Kunstler described Lakewood, where thousands of homes were built quickly across farm fields after World War II, as "the place where evil dwells," Waldie said. But it is Waldie's "beloved community," a place mocked by snobs but where middle-class people raise their kids and share their lives. These days, the new residents often are immigrants who have come from Mexico or Korea, but they share the same aspirations as those who moved there from places such as Des Moines and Pittsburgh.
The conference defended the ideal of homeownership – something the sponsor, conservative philanthropist Howard Ahmanson, argues is particularly important given "the phenomenon has arisen of syndicates buying up houses in the Inland Empire in quantity for cash, to rent out." Ahmanson's father had built the Home Savings of America empire that helped many Americans afford a home of their own.
A recent Sacramento News & Review article detailed the results of the re-inflated housing bubble, in which ordinary people have been unable to compete for the purchase of homes with those companies that are buying them in bulk.
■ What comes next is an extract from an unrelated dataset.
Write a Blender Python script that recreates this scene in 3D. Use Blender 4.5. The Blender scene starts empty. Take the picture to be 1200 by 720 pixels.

Sellers, the article noted, won't risk the uncertainty of an offer made by someone who needs a mortgage when they can take the cash offer from big corporate buyers.
This situation will no doubt pass, but it is a reminder that in many places of the world, people have no choice but to spend their lives as renters. The planners who attack suburbia offer as alternative models the big cities and stylish towns where few Americans could ever afford to live. These are nice places, but not realistic models for the nation.
San Francisco and Carmel, for instance, are wonderful playgrounds for wealthy people, who enact regulatory and land-use policies that inflate the cost of entry and keep out people on normal incomes. Then they lecture us about how much better they are than us because they walk to work and shop only at environmentally friendly local stores. (Note: Despite their pretenses, even trendy San Franciscans pack the big-box stores located under the 101 freeway in the heart of the city.)
Urban elitists don't recognize that their policies helped create the "sprawl" that they disdain. It's not as if middle-income San Jose workers would choose to live over the mountain ranges in places such as Tracy, but the growth controls and other regulations that make it tough to build new houses in the Bay Area have so inflated the prices of the existing housing stock that people head into the hinterlands to afford a place of their own to raise their kids.
I can pick nits—the conference advocated a role for broad government involvement and subsidy in the housing market. Yet government involvement has distorted the market, and has even led sellers to choose corporate buyers over regular buyers. The myriad federal rules designed to protect homebuyers from themselves has led to a Rube Goldberg-esque buying process filled with the uncertainty that sellers are no longer willing to tolerate—at least not in a seller's market.But as conference speakers noted, the homeownership ideal is the backbone of a free and democratic society given that it gives people a stake in the community. That's worth remembering as today's planners and officials mock suburbia and design a different kind of future.